Angels Dancing

Medieval theologians, or so I’ve heard, engaged in vigorous debate on such subjects as how many angels could dance on the head of a pin. This sort of thing is what happens when humans develop an elaborate intellectual discipline that has no relation whatever to anything real.

Last night I stumbled on a dissertation written at CNMAT, the Center for New Music and Audio Technologies at UC Berkeley. The author is Psyche Loui. Having picked up an interdisciplinary Ph.D. at Berkeley, she is now an instructor in neurology at Harvard. I guess I’m impressed, but I’m not sure.

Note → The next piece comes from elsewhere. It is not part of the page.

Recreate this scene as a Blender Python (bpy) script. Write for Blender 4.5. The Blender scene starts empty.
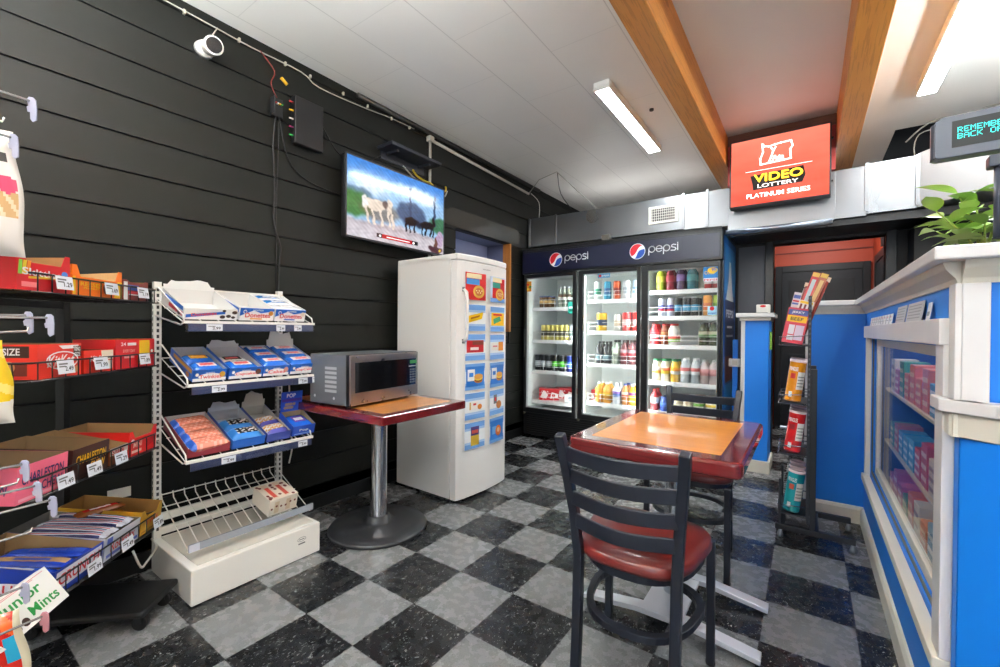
import bpy, bmesh, math, random
from mathutils import Vector, Matrix, Euler
R = math.radians
PI = math.pi
rnd = random.Random(7)
S = bpy.context.scene
COL = S.collection

# ------------------------------------------------------------------ camera, world, exposure
cam_d = bpy.data.cameras.new('camera'); cam = bpy.data.objects.new('camera', cam_d); COL.objects.link(cam)
CY, CP, CR = 0.616736232, -0.00825102696, 0.00790300555
_F = Vector((-math.sin(CY)*math.cos(CP), math.cos(CY)*math.cos(CP), math.sin(CP)))
_R = Vector((math.cos(CY), math.sin(CY), 0)); _U = _R.cross(_F)
_R2 = _R*math.cos(CR) + _U*math.sin(CR); _U2 = _R2.cross(_F)
cam.matrix_world = Matrix(((_R2.x, _U2.x, -_F.x, 1.35575948), (_R2.y, _U2.y, -_F.y, -0.988119452), (_R2.z, _U2.z, -_F.z, 1.16839088), (0, 0, 0, 1)))
cam_d.sensor_width = 36; cam_d.lens = 36*433.917522/1000; cam_d.clip_start = 0.02
S.camera = cam
S.view_settings.view_transform = 'Standard'
try: S.view_settings.look = 'None'
except Exception: pass
S.view_settings.gamma = 1.0
S.view_settings.use_curve_mapping = False
S.view_settings.exposure = 0.74
LAMP = 45.0          # strength of the ceiling light diffusers
PEND = 135.0          # strength of the added fill tubes hung out of view
w = bpy.data.worlds.new('sky'); S.world = w; w.use_nodes = True
w.node_tree.nodes['Background'].inputs[0].default_value = (0.80, 0.88, 1.0, 1)
w.node_tree.nodes['Background'].inputs[1].default_value = 2.5

# ------------------------------------------------------------------ materials
def lin(h):
    h = h.lstrip('#'); c = [int(h[i:i+2], 16)/255 for i in (0, 2, 4)]
    return tuple(x/12.92 if x <= 0.04045 else ((x+0.055)/1.055)**2.4 for x in c) + (1,)
_M = {}
def mat(hexc, rough=0.5, metal=0.0, coat=0.0, emit=0.0, spec=0.5):
    k = (hexc, rough, metal, coat, emit, spec)
    if k in _M: return _M[k]
    m = bpy.data.materials.new('paint_' + hexc.strip('#')); m.use_nodes = True
    b = m.node_tree.nodes['Principled BSDF']
    b.inputs['Base Color'].default_value = lin(hexc); b.inputs['Roughness'].default_value = rough
    b.inputs['Metallic'].default_value = metal; b.inputs['Coat Weight'].default_value = coat
    b.inputs['Specular IOR Level'].default_value = spec
    if emit:
        b.inputs['Emission Color'].default_value = lin(hexc); b.inputs['Emission Strength'].default_value = emit
    _M[k] = m; return m
def nodemat(name):
    m = bpy.data.materials.new(name); m.use_nodes = True
    nt = m.node_tree; return m, nt, nt.nodes['Principled BSDF']
def N(nt, t, **kw):
    n = nt.nodes.new(t)
    for k, v in kw.items():
        if k in ('operation', 'blend_type', 'data_type', 'feature', 'wave_type', 'bands_direction', 'noise_dimensions', 'voronoi_dimensions', 'layer_name', 'distance'): setattr(n, k, v)
        else: n.inputs[int(k[1:]) if k[0] == 'i' and k[1:].isdigit() else k].default_value = v
    return n
def mth(nt, op, a, b=None, c=None):
    n = nt.nodes.new('ShaderNodeMath'); n.operation = op
    for i, v in enumerate((a, b, c)):
        if v is None: continue
        if isinstance(v, (int, float)): n.inputs[i].default_value = v
        else: nt.links.new(v, n.inputs[i])
    return n.outputs[0]
def mixc(nt, f, a, b):
    n = nt.nodes.new('ShaderNodeMix'); n.data_type = 'RGBA'
    for s, v in ((0, f), (6, a), (7, b)):
        if isinstance(v, (int, float, tuple)): n.inputs[s].default_value = v
        else: nt.links.new(v, n.inputs[s])
    return n.outputs[2]
def noise(nt, vec, scale, detail=3.0, rough=0.55):
    n = nt.nodes.new('ShaderNodeTexNoise'); n.inputs['Scale'].default_value = scale
    n.inputs['Detail'].default_value = detail; n.inputs['Roughness'].default_value = rough
    nt.links.new(vec, n.inputs['Vector']); return n.outputs[0]
def mapping(nt, vec, scale, rot=(0, 0, 0)):
    n = nt.nodes.new('ShaderNodeMapping'); n.inputs['Scale'].default_value = scale; n.inputs['Rotation'].default_value = rot
    nt.links.new(vec, n.inputs['Vector']); return n.outputs[0]
def bump(nt, h, strength, dist, bsdf):
    n = nt.nodes.new('ShaderNodeBump'); n.inputs['Strength'].default_value = strength; n.inputs['Distance'].default_value = dist
    nt.links.new(h, n.inputs['Height']); nt.links.new(n.outputs[0], bsdf.inputs['Normal'])

TILE = 0.3048
def floor_mat():
    m, nt, b = nodemat('checker_vinyl'); g = nt.nodes.new('ShaderNodeNewGeometry')
    sp = nt.nodes.new('ShaderNodeSeparateXYZ'); nt.links.new(g.outputs['Position'], sp.inputs[0])
    u = mth(nt, 'DIVIDE', sp.outputs[0], TILE); v = mth(nt, 'DIVIDE', sp.outputs[1], TILE)
    s = mth(nt, 'ADD', mth(nt, 'FLOOR', u), mth(nt, 'FLOOR', v))
    par = mth(nt, 'FLOORED_MODULO', s, 2.0)
    fu = mth(nt, 'FRACT', u); fv = mth(nt, 'FRACT', v)
    e = mth(nt, 'MINIMUM', mth(nt, 'MINIMUM', fu, mth(nt, 'SUBTRACT', 1.0, fu)), mth(nt, 'MINIMUM', fv, mth(nt, 'SUBTRACT', 1.0, fv)))
    seam = mth(nt, 'LESS_THAN', e, 0.006)
    P = g.outputs['Position']
    # chips in the vinyl
    wv = nt.nodes.new('ShaderNodeTexVoronoi'); wv.feature = 'F1'; wv.inputs['Scale'].default_value = 165.0
    wn = nt.nodes.new('ShaderNodeTexNoise'); wn.inputs['Scale'].default_value = 30; nt.links.new(P, wn.inputs['Vector'])
    ad = nt.nodes.new('ShaderNodeVectorMath'); ad.operation = 'MULTIPLY_ADD'
    nt.links.new(wn.outputs['Color'], ad.inputs[0]); ad.inputs[1].default_value = (0.04, 0.04, 0); nt.links.new(P, ad.inputs[2])
    nt.links.new(mapping(nt, ad.outputs[0], (1.0, 0.42, 0), (0, 0, 0.6)), wv.inputs['Vector'])
    csep = nt.nodes.new('ShaderNodeSeparateXYZ'); nt.links.new(wv.outputs['Color'], csep.inputs[0])
    rad = mth(nt, 'MULTIPLY', csep.outputs[0], 0.36)
    chip = mth(nt, 'MULTIPLY', mth(nt, 'LESS_THAN', wv.outputs['Distance'], rad), mth(nt, 'GREATER_THAN', csep.outputs[1], 0.30))
    n1 = noise(nt, P, 22.0, 6); n2 = noise(nt, P, 160.0, 3)
    dark = mixc(nt, n1, lin('#16171a'), lin('#1c1d1f'))
    dark = mixc(nt, mth(nt, 'MULTIPLY', chip, 0.75), dark, lin('#a7a9a6'))
    light = mixc(nt, n1, lin('#707273'), lin('#767879'))
    light = mixc(nt, mth(nt, 'MULTIPLY', mth(nt, 'GREATER_THAN', n2, 0.56), 0.55), light, lin('#5c5e60'))
    light = mixc(nt, mth(nt, 'MULTIPLY', chip, 0.25), light, lin('#b9bab8'))
    c = mixc(nt, par, dark, light)
    c = mixc(nt, mth(nt, 'MULTIPLY', seam, 0.75), c, lin('#191a1b'))
    nt.links.new(c, b.inputs['Base Color'])
    r = mth(nt, 'MULTIPLY_ADD', n1, 0.22, 0.16); nt.links.new(r, b.inputs['Roughness'])
    b.inputs['Specular IOR Level'].default_value = 0.5
    bump(nt, mth(nt, 'SUBTRACT', n1, mth(nt, 'MULTIPLY', seam, 0.6)), 0.12, 0.004, b)
    return m
def ceiling_mat():
    m, nt, b = nodemat('ceiling_panels'); g = nt.nodes.new('ShaderNodeNewGeometry')
    sp = nt.nodes.new('ShaderNodeSeparateXYZ'); nt.links.new(g.outputs['Position'], sp.inputs[0])
    u = mth(nt, 'DIVIDE', mth(nt, 'ADD', sp.outputs[0], 0.725), 0.41)
    k = mth(nt, 'FLOORED_MODULO', mth(nt, 'FLOOR', u), 2.0)
    v = mth(nt, 'DIVIDE', mth(nt, 'ADD', sp.outputs[1], mth(nt, 'MULTIPLY_ADD', k, 0.4, -0.49)), 0.80)
    fu = mth(nt, 'FRACT', u); fv = mth(nt, 'FRACT', v)
    eu = mth(nt, 'MULTIPLY', mth(nt, 'MINIMUM', fu, mth(nt, 'SUBTRACT', 1.0, fu)), 0.41)
    ev = mth(nt, 'MULTIPLY', mth(nt, 'MINIMUM', fv, mth(nt, 'SUBTRACT', 1.0, fv)), 0.80)
    seam = mth(nt, 'MAXIMUM', mth(nt, 'LESS_THAN', eu, 0.003), mth(nt, 'MULTIPLY', mth(nt, 'LESS_THAN', ev, 0.0025), 0.5))
    inner = mth(nt, 'MULTIPLY', mth(nt, 'LESS_THAN', sp.outputs[0], 0.66), 1.0)
    seam = mth(nt, 'MULTIPLY', seam, inner)
    n1 = noise(nt, g.outputs['Position'], 2.5, 4)
    c = mixc(nt, n1, lin('#eceae5'), lin('#f3f1ec'))
    c = mixc(nt, mth(nt, 'MULTIPLY', seam, 0.32), c, lin('#8b8884'))
    nt.links.new(c, b.inputs['Base Color']); b.inputs['Roughness'].default_value = 0.42
    bump(nt, mth(nt, 'MULTIPLY', seam, -1.0), 0.4, 0.003, b)
    return m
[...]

Her dissertation is an entirely serious, scholarly paper that documents her research on how people experience music. Playing long series of artificial melodies to hapless undergraduates wearing headphones, that type of thing. She used the Bohlen-Pierce scale quite extensively. If you don’t know what that is, you’re not missing much.

I forced myself to read large chunks of the dissertation. (Okay, I skipped the statistics and went straight to the conclusions.) Having fought my way to the bitter end, I no longer think it’s hilarious. But I still think it’s a little creepy. Stuff that’s really obvious to any musician is nailed down by means of rigorous and highly artificial testing methodologies. I mean, did we really need to run tests to confirm that when people listen to melodies over and over, they’re more likely to recognize them the next time they hear them?

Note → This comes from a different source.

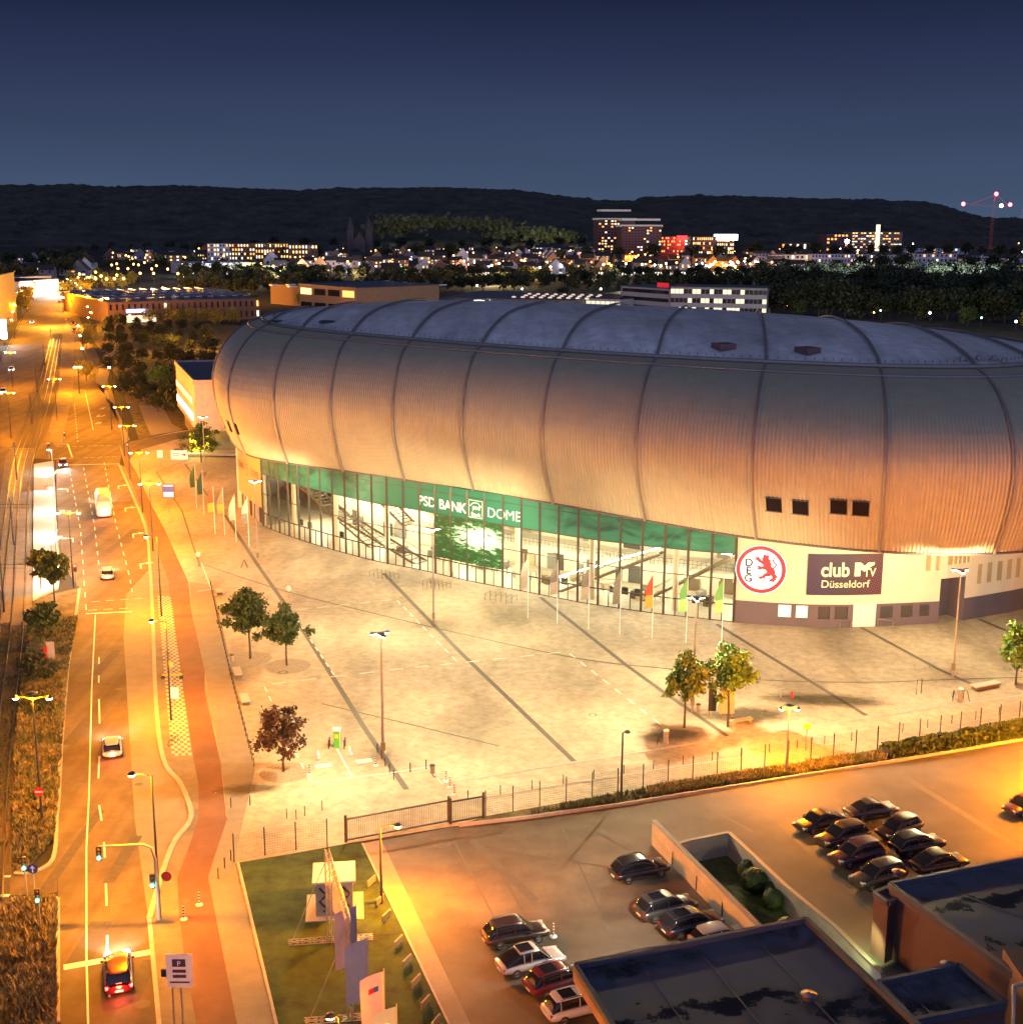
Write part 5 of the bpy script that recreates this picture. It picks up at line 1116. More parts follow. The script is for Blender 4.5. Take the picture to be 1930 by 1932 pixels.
bin_(1317, 1347, 'litter bin between the two autumn trees'); bin_(438, 1252, 'litter bin beside the seat block below the paired trees'); bin_(816, 1464, 'brown litter bin at the end of the white bay line')
def hyd(x, y, label, m):
    t = thing('standpipe', label, 'standpipe', P(x, y, .05)); mb = MB(); mb.tube([(0, 0, 0), (0, 0, 1.3)], .25, 12); mb.build('column', m, t); mb = MB()
    for s in (-1, 1): mb.tube([(s*.9, -.3, 0), (s*.7, -.1, 1.0), (s*.55, .5, 1.0), (s*.6, .7, 0)], .045, 6)
    mb.build('guard_hoops', darkpole, t); mb = MB(); mb.lathe([(.28, 1.3), (.24, 1.42), (.01, 1.44)], 12); mb.build('lid', whp, t)
hyd(1811, 1322, 'silver service column with guard hoops in front of the right floodlight mast', pole_m); hyd(1256, 1403, 'silver service column with hoops below the yellowing tree', pole_m)
t = thing('fire_hydrant', 'small red hydrant with a bent hoop beside it on the plaza', 'hydrant', P(1494, 1317, .05)); mb = MB(); mb.tube([(0, 0, 0), (0, 0, .6)], .12, 8); mb.ball((0, 0, .64), .15, 6); mb.build('column', redp, t); mb = MB(); mb.tube([(-1.2, 0, 0), (-1.2, 0, .9), (-1.0, 0, 1.1), (-.8, 0, .9)], .05, 6); mb.build('hoop', pole_m, t)
t = thing('bicycle_stand', 'tall narrow hoop stand alone on the right of the plaza', 'bicycle stand', P(1733, 1310, .05), .5); mb = MB(); mb.tube([(-.35, 0, 0), (-.35, 0, 1.7), (.35, 0, 1.7), (.35, 0, 0)], .05, 6); mb.build('hoop', boll, t)
def racks(x0, y0, x1, y1, label):
    t = thing('bicycle_rack', label, 'bicycle rack', P(x0, y0, .05)); b = P(x1, y1, .05)-P(x0, y0, .05); mb = MB()
    for k in range(6):
        o = b*k/5; n = Vector((b.y, -b.x, 0)).normalized(); mb.tube([o, o+Vector((0, 0, .8)), o+n*1.6+Vector((0, 0, .8)), o+n*1.6], .03, 5)
    mb.build('hoops', boll, t)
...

I took a whole bunch of notes, but I’m not going to bore you with them. Suffice it to say that while Loui’s dissertation investigates how the human brain perceives music, it has nothing whatever to do with music. I’m going to echo Sherlock Holmes here: Now that I’ve read her research, I’m going to do my best to forget it as quickly as possible. (I don’t remember which story it’s in, so that’s not an exact quote.)

I don’t need this stuff cluttering up my brain. And … and … what on Earth is the point of doing a bunch of research into musical perception if it doesn’t help us make better music?